WHAT IS REQUIRED => Output exactly the lines from the first one down to the line containing "PI = math.pi", inclusive.

START SOURCE EXCERPT

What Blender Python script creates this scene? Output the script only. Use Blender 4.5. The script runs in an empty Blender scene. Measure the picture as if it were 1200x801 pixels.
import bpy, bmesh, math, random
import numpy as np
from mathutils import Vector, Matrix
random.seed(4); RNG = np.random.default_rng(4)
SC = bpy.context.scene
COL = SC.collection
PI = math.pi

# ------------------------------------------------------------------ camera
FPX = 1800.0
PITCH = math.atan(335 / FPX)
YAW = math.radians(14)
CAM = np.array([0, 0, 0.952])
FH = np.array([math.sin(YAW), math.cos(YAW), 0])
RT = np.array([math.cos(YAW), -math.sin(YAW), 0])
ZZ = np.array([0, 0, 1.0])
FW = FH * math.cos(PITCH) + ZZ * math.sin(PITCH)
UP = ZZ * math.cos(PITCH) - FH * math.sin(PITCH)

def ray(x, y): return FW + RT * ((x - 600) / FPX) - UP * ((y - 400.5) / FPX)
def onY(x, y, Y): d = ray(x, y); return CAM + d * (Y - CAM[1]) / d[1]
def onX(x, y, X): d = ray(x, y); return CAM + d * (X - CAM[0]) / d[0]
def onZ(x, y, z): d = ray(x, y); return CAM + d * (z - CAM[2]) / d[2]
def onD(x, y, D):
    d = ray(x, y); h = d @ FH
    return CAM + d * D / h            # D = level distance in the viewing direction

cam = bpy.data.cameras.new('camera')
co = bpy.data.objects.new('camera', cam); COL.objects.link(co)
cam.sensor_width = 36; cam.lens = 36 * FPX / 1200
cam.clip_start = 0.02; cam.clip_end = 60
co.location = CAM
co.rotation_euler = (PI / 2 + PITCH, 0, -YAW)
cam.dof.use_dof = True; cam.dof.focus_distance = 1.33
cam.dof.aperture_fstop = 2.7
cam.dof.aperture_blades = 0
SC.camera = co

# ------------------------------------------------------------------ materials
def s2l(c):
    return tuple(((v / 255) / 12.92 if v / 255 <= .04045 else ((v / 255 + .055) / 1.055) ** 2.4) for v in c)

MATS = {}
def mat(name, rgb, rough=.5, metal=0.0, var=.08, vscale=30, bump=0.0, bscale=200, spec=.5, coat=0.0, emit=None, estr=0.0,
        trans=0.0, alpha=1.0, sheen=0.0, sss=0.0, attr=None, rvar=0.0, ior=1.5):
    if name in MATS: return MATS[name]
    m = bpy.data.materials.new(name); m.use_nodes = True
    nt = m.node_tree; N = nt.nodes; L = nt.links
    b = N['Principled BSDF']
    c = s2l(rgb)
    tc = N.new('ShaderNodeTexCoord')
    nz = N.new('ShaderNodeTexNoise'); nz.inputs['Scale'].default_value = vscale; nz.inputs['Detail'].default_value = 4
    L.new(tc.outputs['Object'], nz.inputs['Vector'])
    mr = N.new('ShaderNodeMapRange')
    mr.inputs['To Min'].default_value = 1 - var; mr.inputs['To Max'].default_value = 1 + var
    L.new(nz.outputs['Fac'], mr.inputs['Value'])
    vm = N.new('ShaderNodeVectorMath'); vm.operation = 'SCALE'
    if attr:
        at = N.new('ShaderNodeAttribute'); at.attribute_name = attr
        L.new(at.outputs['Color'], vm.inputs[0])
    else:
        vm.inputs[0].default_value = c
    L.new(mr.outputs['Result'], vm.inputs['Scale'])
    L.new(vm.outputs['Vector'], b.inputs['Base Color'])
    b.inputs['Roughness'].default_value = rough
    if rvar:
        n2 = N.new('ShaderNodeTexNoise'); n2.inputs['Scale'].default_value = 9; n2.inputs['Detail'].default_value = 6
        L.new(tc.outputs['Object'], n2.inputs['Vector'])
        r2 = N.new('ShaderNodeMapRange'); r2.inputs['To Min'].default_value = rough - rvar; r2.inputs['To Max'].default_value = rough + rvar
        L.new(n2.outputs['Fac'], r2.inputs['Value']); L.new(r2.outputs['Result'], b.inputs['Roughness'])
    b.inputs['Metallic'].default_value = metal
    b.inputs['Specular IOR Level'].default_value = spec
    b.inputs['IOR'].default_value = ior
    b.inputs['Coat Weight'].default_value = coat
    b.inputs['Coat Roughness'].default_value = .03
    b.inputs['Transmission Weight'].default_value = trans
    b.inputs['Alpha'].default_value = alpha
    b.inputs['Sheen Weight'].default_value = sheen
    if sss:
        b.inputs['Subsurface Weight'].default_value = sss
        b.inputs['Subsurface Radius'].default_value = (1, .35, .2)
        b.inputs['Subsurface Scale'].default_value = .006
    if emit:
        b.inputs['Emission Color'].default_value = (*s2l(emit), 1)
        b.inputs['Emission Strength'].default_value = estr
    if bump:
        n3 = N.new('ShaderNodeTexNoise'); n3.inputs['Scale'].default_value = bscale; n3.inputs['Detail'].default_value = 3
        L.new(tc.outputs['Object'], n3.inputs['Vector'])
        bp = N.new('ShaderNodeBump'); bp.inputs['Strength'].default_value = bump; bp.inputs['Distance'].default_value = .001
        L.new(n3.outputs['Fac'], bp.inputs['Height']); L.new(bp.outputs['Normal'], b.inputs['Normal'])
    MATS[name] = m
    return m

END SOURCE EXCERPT

CORRECT RESPONSE =>
What Blender Python script creates this scene? Output the script only. Use Blender 4.5. The script runs in an empty Blender scene. Measure the picture as if it were 1200x801 pixels.
import bpy, bmesh, math, random
import numpy as np
from mathutils import Vector, Matrix
random.seed(4); RNG = np.random.default_rng(4)
SC = bpy.context.scene
COL = SC.collection
PI = math.pi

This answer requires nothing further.